The first entry is a Beachfront Villa on Ambergris Caye. It has four bedrooms and three baths in 9,000 square feet. It also includes a pier, a viewing tower, and two boats. With only four bedrooms, you might think this house is not big enough for our large, growing family. As I've said before, I will happily sleep on the viewing tower, in the boat slip, directly on the beach, or up a coconut tree if I can wake up to that view every day.






At $3.75 million, the Beachfront Villa may be at the top of our price range but I have a plan. Since there are boats included in the price of the house, we will just start a snorkeling expedition company. We can take cruise ship passengers out to the reef, let them splash around in the water for a bit, feed them some cheap Margaritas on the way back to shore, and charge them $100 bucks a head for the trip. The Tiki Gal and Carol would make great hostesses because they are "people persons" while Dale and I could drive the boats and haul the snorkeling gear around. As our little snorkeling company expands, we could add a restaurant and bar at the pier. Dale could then provide the musical entertainment in the bar while I mix drinks and we could turn the snorkeling trips over to our children who would be happy to be a part of the family business (that was sarcasm for those of you who don't know our children.) The Tiki Gal and Carol would not be helping much anymore because they would now be spending most of their time in local politics. Or course, it would all end badly when a guest on a snorkeling expedition has one too many Margaritas on the trip back to the pier, rents a moped, and is then involved in a horrible accident involving an iguana and the police chief's overweight mother-in-law.

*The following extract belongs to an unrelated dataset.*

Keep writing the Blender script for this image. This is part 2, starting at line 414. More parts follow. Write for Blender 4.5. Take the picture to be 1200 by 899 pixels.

The snorkeling operation and bar would be shut down in response to the public outcry and the girls would be forced to resign from their positions as Mayor and Ambassador to Mexico. Dale and I would end up playing Jimmy Buffett songs on a street corner with a tip jar at our feet while the girls make the rounds on the local talk shows. Oh well, it was fun while it lasted.







The second house up for consideration is a four bedroom, three bathroom home of 5,000 square feet with a one bed, one bath guest house. It also has a pier but, thankfully, it doesn't come with boats (after the trouble we got into with the last house with boats, we should avoid them at all times.) It is also much cheaper than the other house at just $1.6 million. We wouldn't need to go into any crazy business ventures to... wait, what is that I see in the garage... bicycles, snorkeling gear and a kayak are included. We could take guests on a bicycle tour of the island and then on a small snorkeling trip off the pier while renting the kayak out for trips around the lagoon. As long as we don't get too ambitious this time, it might work. We definitely will not be serving Margaritas to the guests... unless they are Little Girl Margaritas. I think we might be back in business!








Again, vote for your favorite in the comments. Also, if you have any business plans that will keep me off the streets and the Tiki Gal off of Oprah, I would appreciate those as well.

Last weekend, Carol brought over a "borrowed" cocktail recipe. It is called the Malibu Sunset and the recipe follows.

Malibu Sunset
Color: It looks like a sunset.
Ingredients: 3 oz. orange juice, 3 oz. pineapple juice, 2 oz. coconut rum, cranberry juice
Instructions: Shake orange juice, pineapple juice and coconut rum and pour into a hurricane glass over ice. Top with cranberry juice.